Wichtig zu wissen: Tunnelabsichten

Nr. 5 –

Susi Stühlinger schaut in die Röhre

Jedermann hatte die Absicht, einen Tunnel zu graben. Zuvorderst, ganz klar, stand zunächst die automobile Sicherheit auf der alten Alpentransversale. Die zweite Gotthardröhre musste gebaut werden. Weil Sicherheit, das wusste Fuhrhalter und Nationalrat Ulrich Giezendanner, ging im Zweifelsfall vor.

Als engagierter Kämpfer für einen wesensgerechten Verkehr, wie er sich selbst gern vorzustellen pflegte, hatte er sich bereits gegen das bundesrätliche Verkehrsunsicherheitspaket Via Sicura und für noch mehr Sicherheit eingesetzt: Umsichtig hatte er jene parlamentarische Initiative mitunterzeichnet, die die Verkehrssicherheit den Fängen der überbordenden Bundesbürokratie entriss und stattdessen in die verantwortungsvolleren Hände der motorisierten Individualverkehrsteilnehmer legte. Schliesslich konnte es nicht sein, dass ehrenwerte Bürger, wie sein Gotthardröhrenabstimmungskomiteekollege Filippo Lombardi, hinter Schloss und Riegel gesteckt wurden, nur weil man einmal an einer volksnahen Veranstaltung ein Glas Wein zu viel aufgeschwatzt bekommen hatte.

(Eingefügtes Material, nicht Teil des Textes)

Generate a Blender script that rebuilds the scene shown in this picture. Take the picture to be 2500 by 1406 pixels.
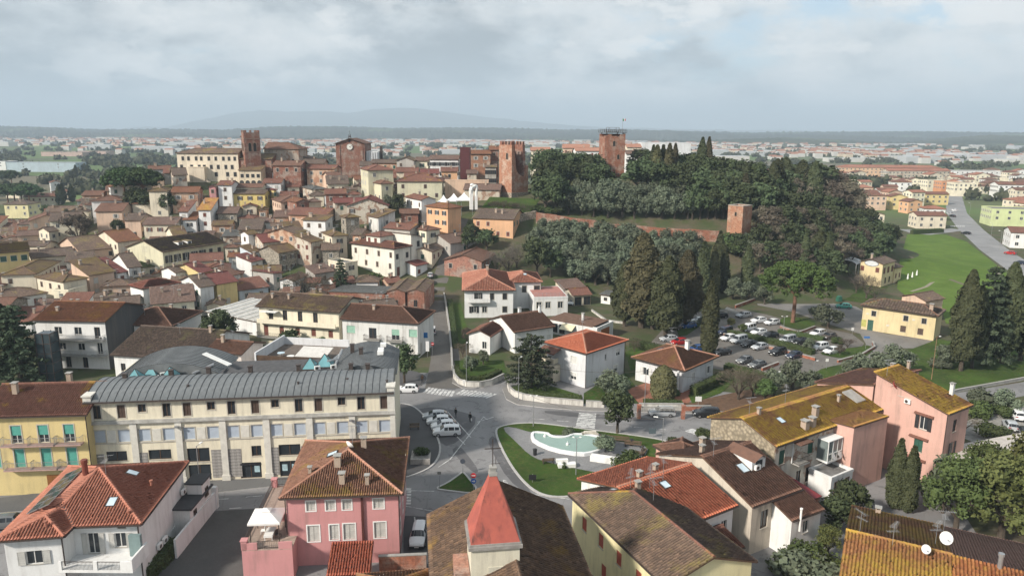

Dass die Verfassung mit dem Graben eines neuen Tunnels sprichwörtlich ausgehöhlt wurde, wie das Nein-Lager behauptete, konnte man so nicht gelten lassen, und schon gar nicht in Bezug auf den hinkenden Vergleich zur von seiner Partei geforderten konsequenten Behandlung von kriminellen Ausländern. Im Gegensatz zur Durchsetzungsinitiative, die nötig war, um dem Volkswillen Nachdruck zu verleihen, ging es hier ja nicht darum, dass der Staat bisher nichts unternahm, obwohl ihn der Souverän mit der Alpeninitiative dazu verpflichtet hatte. Viel mehr ging es darum, dass der Staat etwas in Zukunft unternahm, ohne dass deshalb automatisch ein Verfassungsartikel in Mitleidenschaft gezogen würde: Niemand hatte die Absicht, die zwei Röhren jemals vierspurig zu befahren. Ausserdem waren Verkehrsdelikte im Katalog der SVP-Initiative ja gar nicht aufgeführt. Den Gegnern fehlte es einfach an Logik.

Schliesslich waren sogar die SBB für die zweite Röhre, wie eine Sprecherin dem «SonntagsBlick» bestätigt hatte – und das war ja auch nur korrekt, schliesslich hatten sie mit dem Gotthard-Basistunnel bereits einen Tunnel bekommen und die Sozialdemokraten mit Moritz Leuenberger ein Verwaltungsratsmandat bei der Implenia. Da war es nur fair, dass mit Doris Leuthard und der Firma Lombardi auch die CVP einmal einen Tunnel bauen durfte.

Er, Ulrich Giezendanner, würde dereinst selbstverständlich auch noch einen Tunnel haben. Einen eigenen, einen besseren, einen längeren Tunnel. In Härkingen-Niederbipp, nur einen Steinwurf vom heimischen Rothrist entfernt, sollte dereinst das modernste Tunnelprojekt seinen Anfang nehmen. Eine illustre Trägerschaft hatte soeben die «Cargo Sous Terrain» vorgestellt, eine Gütertransport-U-Bahn von St. Gallen bis Genf mit zahlreichen Umschlag-Hubs im schönen Aargau. Das schrie förmlich nach einem Projekt für die Giezendanner Transport AG. Da konnten Leuthards, Leuenbergers und Lombardis einpacken.

Susi Stühlinger arbeitet derzeit für eine Transportsimulation.